Descriptions, Reviews, Etc.
Publisher Description:

In January, 1965, in the caf of the Hotel Metropol, in Moscow, the young American poet Kelly Cherry met the young Latvian composer Imant Kalnin. They fell in love--and began an alliance of the heart and mind sustained over twenty-five years in the face of threats from the Central Committee, surveillance by the KGB, confiscation of mail by censors, and eve "disinformation." Their passionate friendship, growing out of a recognition of each other's artistic destiny, also survived the hazards of other relationships--romantic and familial--and the professional demands of two careers, and sheer distance. There was more at stake here than just love. Or maybe just love is exactly what this romance was about: the deeply felt attempt to learn whether and why and how to love justly. What can love mean, when the world in which it is expressed and experienced is corrupt?

In The Exiled Heart, Kelly Cherry takes on that profound question, seeking answers to it at every level--theological, political, artistic, personal. In this book that is in the great tradition of Dostoevsky and Anna Akhmatova and at the same time startlingly original and American, she translates experience into a work of classic dimensions. Interpreting in extraordinary prose her firsthand encounters with Latvia and Latvians, describing a weekend at an underground hotel in Leningrad, or recounting misadventures with the Soviet consulate in London (the same cast kept changing characters), she pursues a philosophical quest. The Exiled Heart is a nonfiction narrative journey that, of necessity, makes metaphorical excursions into philosophical territory as Cherry reflects on the nature of justice, the idea of utopia, morality in art, the meaning of despair, the problem of suffering, the possibility of forgiveness. As the author explains in the first chapter, "I didn't know, in 1965, where that train was taking me: to Moscow, I thought, but equally to my heart and my conscience. This book is a kind of log, a moral travelogue if you will, of a course that was set then and there, deep into heartland."

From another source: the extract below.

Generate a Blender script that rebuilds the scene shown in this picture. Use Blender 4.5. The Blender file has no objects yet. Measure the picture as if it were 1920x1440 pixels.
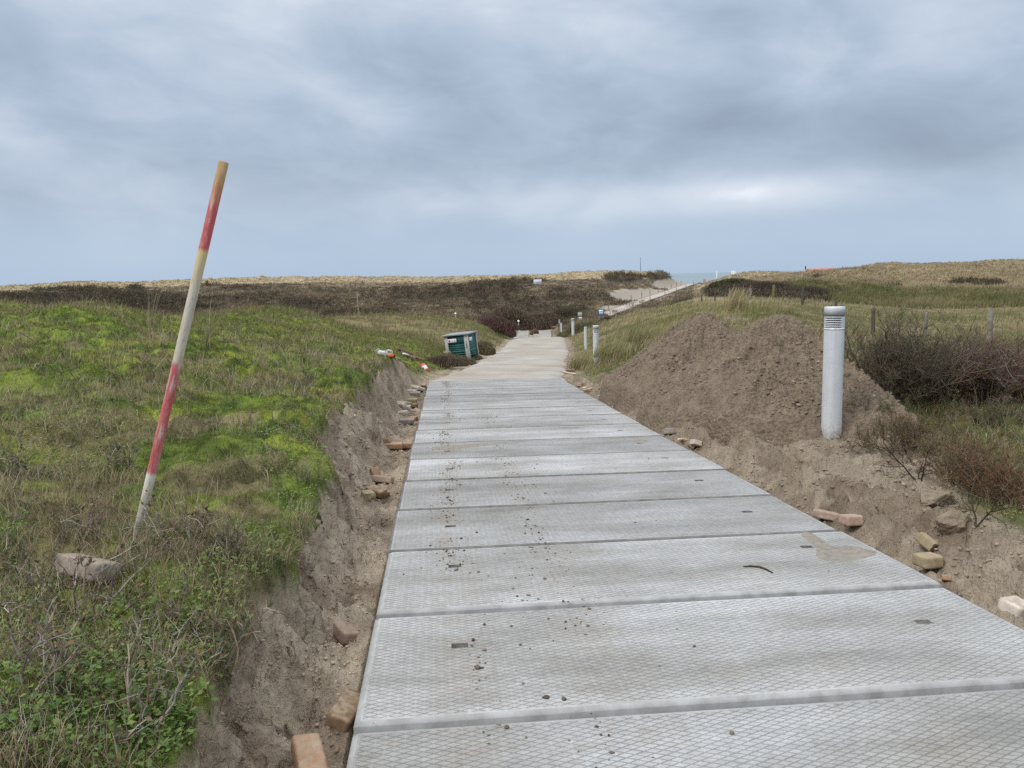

These brilliantly conceived and beautifully written side trips broaden an autobiographical story into a tale of political exile and personal covenant that is almost a paradigm for the history of the Cold War and for the faith in the future that has always led people and nations to strive for independence. Beginning with a girl and a boy in a Moscow caf , in the end this stunning book is about nothing less that the soul's search for freedom.